What this task involves
Reproduce the data exactly and drop any pictures it holds.

========

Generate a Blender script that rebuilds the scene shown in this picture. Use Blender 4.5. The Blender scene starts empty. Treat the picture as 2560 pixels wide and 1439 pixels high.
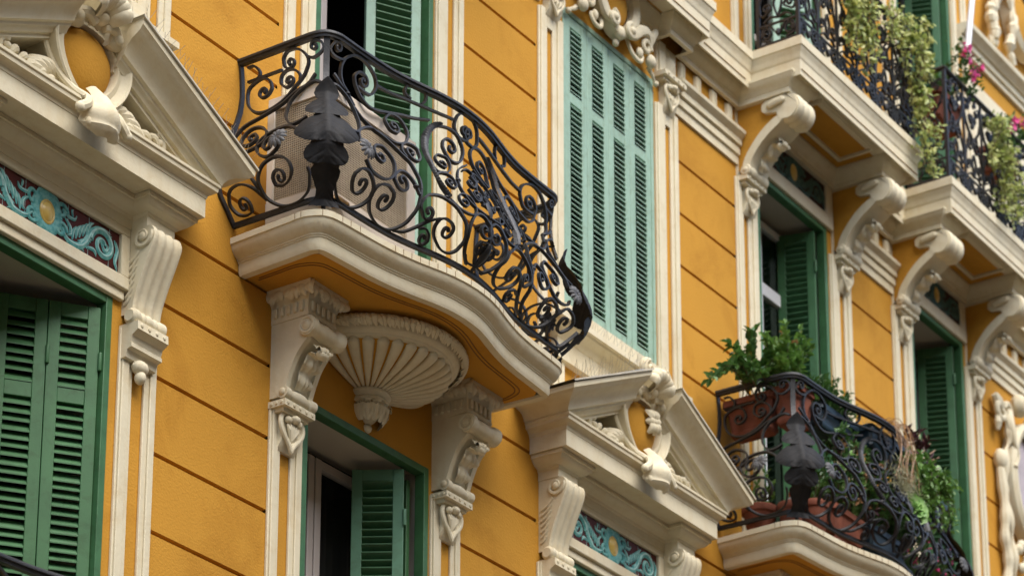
import bpy, math, random
import numpy as np
from mathutils import Vector as V
from math import pi, sin, cos, radians as R
random.seed(7)
C = bpy.context.scene.collection
sc = bpy.context.scene
# ---------------------------------------------------------------- camera
cam = bpy.data.cameras.new("camera"); co = bpy.data.objects.new("camera", cam); C.objects.link(co)
co.location = (0, -9.350, 1.6)
YAW, PIT = R(56.316), R(17.042)
co.rotation_euler = (pi/2 + PIT, 0, -YAW)
cam.sensor_width = 36; cam.lens = 36*7441/2560
cam.shift_x = -(1318-1280)/2560; cam.shift_y = (2016.8-719.5)/2560
cam.clip_start = .5; cam.clip_end = 2000
cam.dof.use_dof = True; cam.dof.focus_distance = 15.6; cam.dof.aperture_fstop = 2.6
sc.camera = co
# ---------------------------------------------------------------- sky, sun, exposure
SUN_EL, SUN_AZ = 58, 200      # azimuth of the sun seen from above, clockwise from +y
w = bpy.data.worlds.new("World"); sc.world = w; w.use_nodes = True
nt = w.node_tree; bg = nt.nodes["Background"]; sky = nt.nodes.new("ShaderNodeTexSky")
sky.sky_type = 'NISHITA'; sky.sun_disc = False; sky.sun_elevation = R(SUN_EL); sky.sun_rotation = R(SUN_AZ)
sky.air_density = 1.0; sky.dust_density = 1.6; sky.ozone_density = 1.0
nt.links.new(sky.outputs[0], bg.inputs[0]); bg.inputs[1].default_value = .10
sl = bpy.data.lights.new("sun", 'SUN'); sl.energy = 1.5; sl.angle = R(55); sl.color = (1, .955, .89)
so = bpy.data.objects.new("sun", sl); C.objects.link(so)
sd = V((sin(R(SUN_AZ))*cos(R(SUN_EL)), cos(R(SUN_AZ))*cos(R(SUN_EL)), sin(R(SUN_EL))))
so.rotation_euler = sd.to_track_quat('Z', 'Y').to_euler(); so.location = (12, -20, 30)
sc.view_settings.view_transform = 'Standard'; sc.view_settings.look = 'None'
sc.view_settings.exposure = 1.74; sc.view_settings.gamma = 1
# ---------------------------------------------------------------- materials
def mat(name, col, rough=.6, var=.12, scale=6, bump=.0, bscale=60, metal=0, spec=.5, col2=None, streak=0, dirt=0, dscale=9):
    m = bpy.data.materials.new(name); m.use_nodes = True; n = m.node_tree.nodes; L = m.node_tree.links
    p = n["Principled BSDF"]; p.inputs["Roughness"].default_value = rough; p.inputs["Metallic"].default_value = metal
    p.inputs["Specular IOR Level"].default_value = spec
    tc = n.new("ShaderNodeTexCoord")
    no = n.new("ShaderNodeTexNoise"); no.inputs["Scale"].default_value = scale; no.inputs["Detail"].default_value = 6
    L.new(tc.outputs["Object"], no.inputs["Vector"])
    cr = n.new("ShaderNodeValToRGB"); L.new(no.outputs["Fac"], cr.inputs["Fac"])
    c2 = col2 or tuple(c*(1-2*var) for c in col)
    cr.color_ramp.elements[0].position = .32; cr.color_ramp.elements[1].position = .68
    cr.color_ramp.elements[0].color = (*c2, 1); cr.color_ramp.elements[1].color = (*col, 1)
    out = cr.outputs[0]
    if streak:
        mp = n.new("ShaderNodeMapping"); mp.inputs["Scale"].default_value = (9, 9, .8); L.new(tc.outputs["Object"], mp.inputs["Vector"])
        n2 = n.new("ShaderNodeTexNoise"); n2.inputs["Scale"].default_value = 2.2; n2.inputs["Detail"].default_value = 5; L.new(mp.outputs[0], n2.inputs["Vector"])
        r2 = n.new("ShaderNodeValToRGB"); L.new(n2.outputs["Fac"], r2.inputs["Fac"])
        r2.color_ramp.elements[0].position = .25; r2.color_ramp.elements[1].position = .52
        k = 1-streak; r2.color_ramp.elements[0].color = (k, k*.97, k*.92, 1); r2.color_ramp.elements[1].color = (1, 1, 1, 1)
        mx = n.new("ShaderNodeMixRGB"); mx.blend_type = 'MULTIPLY'; mx.inputs[0].default_value = 1
        L.new(out, mx.inputs[1]); L.new(r2.outputs[0], mx.inputs[2]); out = mx.outputs[0]
    if dirt:
        n3 = n.new("ShaderNodeTexNoise"); n3.inputs["Scale"].default_value = dscale; n3.inputs["Detail"].default_value = 9; n3.inputs["Roughness"].default_value = .7; n3.inputs["Distortion"].default_value = .6
        L.new(tc.outputs["Object"], n3.inputs["Vector"])
        r3 = n.new("ShaderNodeValToRGB"); L.new(n3.outputs["Fac"], r3.inputs["Fac"])
        r3.color_ramp.elements[0].position = .36; r3.color_ramp.elements[1].position = .50
        k = 1-dirt; r3.color_ramp.elements[0].color = (k, k*.96, k*.90, 1); r3.color_ramp.elements[1].color = (1, 1, 1, 1)
        m3 = n.new("ShaderNodeMixRGB"); m3.blend_type = 'MULTIPLY'; m3.inputs[0].default_value = 1
        L.new(out, m3.inputs[1]); L.new(r3.outputs[0], m3.inputs[2]); out = m3.outputs[0]
    L.new(out, p.inputs["Base Color"])
    if bump:
        nb = n.new("ShaderNodeTexNoise"); nb.inputs["Scale"].default_value = bscale; nb.inputs["Detail"].default_value = 4
        L.new(tc.outputs["Object"], nb.inputs["Vector"])
        b = n.new("ShaderNodeBump"); b.inputs["Strength"].default_value = bump; b.inputs["Distance"].default_value = .01
        L.new(nb.outputs["Fac"], b.inputs["Height"]); L.new(b.outputs[0], p.inputs["Normal"])
    return m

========

Result for this task
Generate a Blender script that rebuilds the scene shown in this picture. Use Blender 4.5. The Blender scene starts empty. Treat the picture as 2560 pixels wide and 1439 pixels high.
import bpy, math, random
import numpy as np
from mathutils import Vector as V
from math import pi, sin, cos, radians as R
random.seed(7)
C = bpy.context.scene.collection
sc = bpy.context.scene
# ---------------------------------------------------------------- camera
cam = bpy.data.cameras.new("camera"); co = bpy.data.objects.new("camera", cam); C.objects.link(co)
co.location = (0, -9.350, 1.6)
YAW, PIT = R(56.316), R(17.042)
co.rotation_euler = (pi/2 + PIT, 0, -YAW)
cam.sensor_width = 36; cam.lens = 36*7441/2560
cam.shift_x = -(1318-1280)/2560; cam.shift_y = (2016.8-719.5)/2560
cam.clip_start = .5; cam.clip_end = 2000
cam.dof.use_dof = True; cam.dof.focus_distance = 15.6; cam.dof.aperture_fstop = 2.6
sc.camera = co
# ---------------------------------------------------------------- sky, sun, exposure
SUN_EL, SUN_AZ = 58, 200      # azimuth of the sun seen from above, clockwise from +y
w = bpy.data.worlds.new("World"); sc.world = w; w.use_nodes = True
nt = w.node_tree; bg = nt.nodes["Background"]; sky = nt.nodes.new("ShaderNodeTexSky")
sky.sky_type = 'NISHITA'; sky.sun_disc = False; sky.sun_elevation = R(SUN_EL); sky.sun_rotation = R(SUN_AZ)
sky.air_density = 1.0; sky.dust_density = 1.6; sky.ozone_density = 1.0
nt.links.new(sky.outputs[0], bg.inputs[0]); bg.inputs[1].default_value = .10
sl = bpy.data.lights.new("sun", 'SUN'); sl.energy = 1.5; sl.angle = R(55); sl.color = (1, .955, .89)
so = bpy.data.objects.new("sun", sl); C.objects.link(so)
sd = V((sin(R(SUN_AZ))*cos(R(SUN_EL)), cos(R(SUN_AZ))*cos(R(SUN_EL)), sin(R(SUN_EL))))
so.rotation_euler = sd.to_track_quat('Z', 'Y').to_euler(); so.location = (12, -20, 30)
sc.view_settings.view_transform = 'Standard'; sc.view_settings.look = 'None'
sc.view_settings.exposure = 1.74; sc.view_settings.gamma = 1
# ---------------------------------------------------------------- materials
def mat(name, col, rough=.6, var=.12, scale=6, bump=.0, bscale=60, metal=0, spec=.5, col2=None, streak=0, dirt=0, dscale=9):
    m = bpy.data.materials.new(name); m.use_nodes = True; n = m.node_tree.nodes; L = m.node_tree.links
    p = n["Principled BSDF"]; p.inputs["Roughness"].default_value = rough; p.inputs["Metallic"].default_value = metal
    p.inputs["Specular IOR Level"].default_value = spec
    tc = n.new("ShaderNodeTexCoord")
    no = n.new("ShaderNodeTexNoise"); no.inputs["Scale"].default_value = scale; no.inputs["Detail"].default_value = 6
    L.new(tc.outputs["Object"], no.inputs["Vector"])
    cr = n.new("ShaderNodeValToRGB"); L.new(no.outputs["Fac"], cr.inputs["Fac"])
    c2 = col2 or tuple(c*(1-2*var) for c in col)
    cr.color_ramp.elements[0].position = .32; cr.color_ramp.elements[1].position = .68
    cr.color_ramp.elements[0].color = (*c2, 1); cr.color_ramp.elements[1].color = (*col, 1)
    out = cr.outputs[0]
    if streak:
        mp = n.new("ShaderNodeMapping"); mp.inputs["Scale"].default_value = (9, 9, .8); L.new(tc.outputs["Object"], mp.inputs["Vector"])
        n2 = n.new("ShaderNodeTexNoise"); n2.inputs["Scale"].default_value = 2.2; n2.inputs["Detail"].default_value = 5; L.new(mp.outputs[0], n2.inputs["Vector"])
        r2 = n.new("ShaderNodeValToRGB"); L.new(n2.outputs["Fac"], r2.inputs["Fac"])
        r2.color_ramp.elements[0].position = .25; r2.color_ramp.elements[1].position = .52
        k = 1-streak; r2.color_ramp.elements[0].color = (k, k*.97, k*.92, 1); r2.color_ramp.elements[1].color = (1, 1, 1, 1)
        mx = n.new("ShaderNodeMixRGB"); mx.blend_type = 'MULTIPLY'; mx.inputs[0].default_value = 1
        L.new(out, mx.inputs[1]); L.new(r2.outputs[0], mx.inputs[2]); out = mx.outputs[0]
    if dirt:
        n3 = n.new("ShaderNodeTexNoise"); n3.inputs["Scale"].default_value = dscale; n3.inputs["Detail"].default_value = 9; n3.inputs["Roughness"].default_value = .7; n3.inputs["Distortion"].default_value = .6
        L.new(tc.outputs["Object"], n3.inputs["Vector"])
        r3 = n.new("ShaderNodeValToRGB"); L.new(n3.outputs["Fac"], r3.inputs["Fac"])
        r3.color_ramp.elements[0].position = .36; r3.color_ramp.elements[1].position = .50
        k = 1-dirt; r3.color_ramp.elements[0].color = (k, k*.96, k*.90, 1); r3.color_ramp.elements[1].color = (1, 1, 1, 1)
        m3 = n.new("ShaderNodeMixRGB"); m3.blend_type = 'MULTIPLY'; m3.inputs[0].default_value = 1
        L.new(out, m3.inputs[1]); L.new(r3.outputs[0], m3.inputs[2]); out = m3.outputs[0]
    L.new(out, p.inputs["Base Color"])
    if bump:
        nb = n.new("ShaderNodeTexNoise"); nb.inputs["Scale"].default_value = bscale; nb.inputs["Detail"].default_value = 4
        L.new(tc.outputs["Object"], nb.inputs["Vector"])
        b = n.new("ShaderNodeBump"); b.inputs["Strength"].default_value = bump; b.inputs["Distance"].default_value = .01
        L.new(nb.outputs["Fac"], b.inputs["Height"]); L.new(b.outputs[0], p.inputs["Normal"])
    return m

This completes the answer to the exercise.